GIVEN DATA:
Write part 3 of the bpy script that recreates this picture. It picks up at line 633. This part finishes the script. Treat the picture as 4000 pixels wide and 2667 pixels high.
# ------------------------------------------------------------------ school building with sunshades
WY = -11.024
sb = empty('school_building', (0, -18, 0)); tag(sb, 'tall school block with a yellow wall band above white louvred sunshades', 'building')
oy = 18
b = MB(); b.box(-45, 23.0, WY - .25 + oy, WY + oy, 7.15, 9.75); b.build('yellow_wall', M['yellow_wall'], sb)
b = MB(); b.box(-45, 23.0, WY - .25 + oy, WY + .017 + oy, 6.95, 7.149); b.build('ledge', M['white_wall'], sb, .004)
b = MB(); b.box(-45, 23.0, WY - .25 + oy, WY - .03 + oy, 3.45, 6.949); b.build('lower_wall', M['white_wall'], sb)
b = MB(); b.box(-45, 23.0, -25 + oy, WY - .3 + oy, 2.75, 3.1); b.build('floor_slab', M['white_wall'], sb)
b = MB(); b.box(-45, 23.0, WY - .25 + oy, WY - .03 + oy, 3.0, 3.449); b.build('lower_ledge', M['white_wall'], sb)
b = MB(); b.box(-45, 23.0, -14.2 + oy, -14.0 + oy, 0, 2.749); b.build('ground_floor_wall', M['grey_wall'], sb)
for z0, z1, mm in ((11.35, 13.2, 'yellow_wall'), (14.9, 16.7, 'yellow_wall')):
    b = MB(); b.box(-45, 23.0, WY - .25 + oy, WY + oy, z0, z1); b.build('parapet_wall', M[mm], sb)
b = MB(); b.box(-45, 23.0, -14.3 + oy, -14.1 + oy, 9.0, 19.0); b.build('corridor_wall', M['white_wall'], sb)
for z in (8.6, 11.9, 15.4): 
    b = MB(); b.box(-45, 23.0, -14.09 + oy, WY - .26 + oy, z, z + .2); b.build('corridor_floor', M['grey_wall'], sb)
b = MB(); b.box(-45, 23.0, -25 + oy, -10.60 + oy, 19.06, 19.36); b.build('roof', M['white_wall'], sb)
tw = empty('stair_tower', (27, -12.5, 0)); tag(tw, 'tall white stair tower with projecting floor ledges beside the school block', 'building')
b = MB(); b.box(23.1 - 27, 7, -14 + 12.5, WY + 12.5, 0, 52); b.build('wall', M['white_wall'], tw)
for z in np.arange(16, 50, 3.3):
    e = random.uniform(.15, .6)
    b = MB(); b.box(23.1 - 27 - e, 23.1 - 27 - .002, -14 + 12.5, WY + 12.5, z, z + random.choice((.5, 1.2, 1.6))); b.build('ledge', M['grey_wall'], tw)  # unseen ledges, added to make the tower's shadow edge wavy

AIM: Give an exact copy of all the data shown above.

THE SOLUTION:
Write part 3 of the bpy script that recreates this picture. It picks up at line 633. This part finishes the script. Treat the picture as 4000 pixels wide and 2667 pixels high.
# ------------------------------------------------------------------ school building with sunshades
WY = -11.024
sb = empty('school_building', (0, -18, 0)); tag(sb, 'tall school block with a yellow wall band above white louvred sunshades', 'building')
oy = 18
b = MB(); b.box(-45, 23.0, WY - .25 + oy, WY + oy, 7.15, 9.75); b.build('yellow_wall', M['yellow_wall'], sb)
b = MB(); b.box(-45, 23.0, WY - .25 + oy, WY + .017 + oy, 6.95, 7.149); b.build('ledge', M['white_wall'], sb, .004)
b = MB(); b.box(-45, 23.0, WY - .25 + oy, WY - .03 + oy, 3.45, 6.949); b.build('lower_wall', M['white_wall'], sb)
b = MB(); b.box(-45, 23.0, -25 + oy, WY - .3 + oy, 2.75, 3.1); b.build('floor_slab', M['white_wall'], sb)
b = MB(); b.box(-45, 23.0, WY - .25 + oy, WY - .03 + oy, 3.0, 3.449); b.build('lower_ledge', M['white_wall'], sb)
b = MB(); b.box(-45, 23.0, -14.2 + oy, -14.0 + oy, 0, 2.749); b.build('ground_floor_wall', M['grey_wall'], sb)
for z0, z1, mm in ((11.35, 13.2, 'yellow_wall'), (14.9, 16.7, 'yellow_wall')):
    b = MB(); b.box(-45, 23.0, WY - .25 + oy, WY + oy, z0, z1); b.build('parapet_wall', M[mm], sb)
b = MB(); b.box(-45, 23.0, -14.3 + oy, -14.1 + oy, 9.0, 19.0); b.build('corridor_wall', M['white_wall'], sb)
for z in (8.6, 11.9, 15.4): 
    b = MB(); b.box(-45, 23.0, -14.09 + oy, WY - .26 + oy, z, z + .2); b.build('corridor_floor', M['grey_wall'], sb)
b = MB(); b.box(-45, 23.0, -25 + oy, -10.60 + oy, 19.06, 19.36); b.build('roof', M['white_wall'], sb)
tw = empty('stair_tower', (27, -12.5, 0)); tag(tw, 'tall white stair tower with projecting floor ledges beside the school block', 'building')
b = MB(); b.box(23.1 - 27, 7, -14 + 12.5, WY + 12.5, 0, 52); b.build('wall', M['white_wall'], tw)
for z in np.arange(16, 50, 3.3):
    e = random.uniform(.15, .6)
    b = MB(); b.box(23.1 - 27 - e, 23.1 - 27 - .002, -14 + 12.5, WY + 12.5, z, z + random.choice((.5, 1.2, 1.6))); b.build('ledge', M['grey_wall'], tw)  # unseen ledges, added to make the tower's shadow edge wavy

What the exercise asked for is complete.